Lisboa - O padre Raul Tati, da diocese de Cabinda, que lança nesta quarta-feira, 26, em Lisboa, um livro sobre a Igreja do enclave, disse que os políticos portugueses "abandonaram os cabindas" e só se preocupam com o território quando estão na oposição.

Fonte: Lusa
"No meu livro retrato as diversas posições que os políticos portugueses tomaram e o que nós vemos é que, durante todo este tempo, quando se está na oposição defende-se uma coisa e quando se está no poder já não se lembra daquilo que se defendeu quando se estava na oposição", disse o padre Tati, autor do livro "Cabinda - Percurso histórico de uma igreja entre Deus e César 1975-2014" que vai ser apresentado na Sociedade de Geografia, em Lisboa. O livro foi lançado em Angola em Janeiro.

De acordo com o sacerdote, o Governo angolano exerce um poder colonial sobre o território de Cabinda desde a independência, acusando os sucessivos executivos de Lisboa de "irresponsabilidade" pelo abandono em relação à questão, traindo o espírito e a letra do Tratado de Simulambuco.

O documento foi assinado entre Portugal e o rei de Cabinda em 1885 e que colocava o território sob o estatuto de protectorado de Lisboa e que segundo os cabindas continua em vigor. "A tónica constante dos portugueses é que a questão de Cabinda é uma questão interna de Angola e que a questão da descolonização está concluída e não há mais nada a fazer", lembrou.

"Nós sabemos que alguns políticos que hoje estão no poder em Portugal, como é o caso de Paulo Portas, fez referências a Cabinda muito interessantes quando esteve na oposição. Por isso, é que a gente diz: onde é que estará a coerência?", criticou o padre Raul Tati, referindo-se às posições dos políticos portugueses sobretudo durante o período em que vários portugueses foram feitos reféns pelo movimento independentista em 2001.

"Essa sempre foi a tónica dos governos sucessivos de Portugal em relação a Angola, tirando talvez o consulado de Mário Soares - que não tem muitas afinidades políticas com governantes atuais do MPLA. Mas creio que quase todos os governos de Portugal têm tido uma espécie de reverência excessiva em relação ao regime de Angola", sublinhou.

Raul Tati disse ainda que ultimamente assiste-se a uma certa subserviência marcada por acontecimentos económicos "que estão a falar muito mais alto", e que fizeram com que posições de compromisso fossem "esquecidas" ao longo dos anos.

O livro sobre a história da Igreja em Cabinda trata os principais acontecimentos do território desde 1975 e que incluiu um documento da igreja, firmado por cinco sacerdotes cabindas, que alertaram "Portugal e o mundo", antes dos Acordos de Alvor (assinado entre Portugal e os três movimentos de libertação angolanos em janeiro de 1975) para uma situação que se estava a tornar cada vez mais dramática.

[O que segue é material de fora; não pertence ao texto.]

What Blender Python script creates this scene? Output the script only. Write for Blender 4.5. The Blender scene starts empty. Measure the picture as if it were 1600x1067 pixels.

"Nesse documento denunciavam que estava iminente em Cabinda um grande drama que era preciso evitar. Um banho de sangue, a ocupação, e apelavam a razões históricas. Reivindicavam também a legitimidade de Cabinda para uma descolonização à parte, tendo em conta o Tratado de Simulambuco", explicou o autor do livro sobre o enclave.

O enclave de Cabinda é palco desde a independência de Angola, em novembro de 1975, de uma luta pela independência, desencadeada ao longo dos anos por diferentes fações cabindas, restando atualmente somente a FLEC de Nzita Tiago, que ainda mantinha uma resistência armada residual à administração por parte de Luanda e a que renunciou em maio de 2013 em troca de autonomia.

Separada de Angola pelo rio Congo, Cabinda possui significativos recursos naturais, em que as reservas petrolíferas representam cerca de metade da produção diária de 1,8 milhões de barris de petróleo angolanas.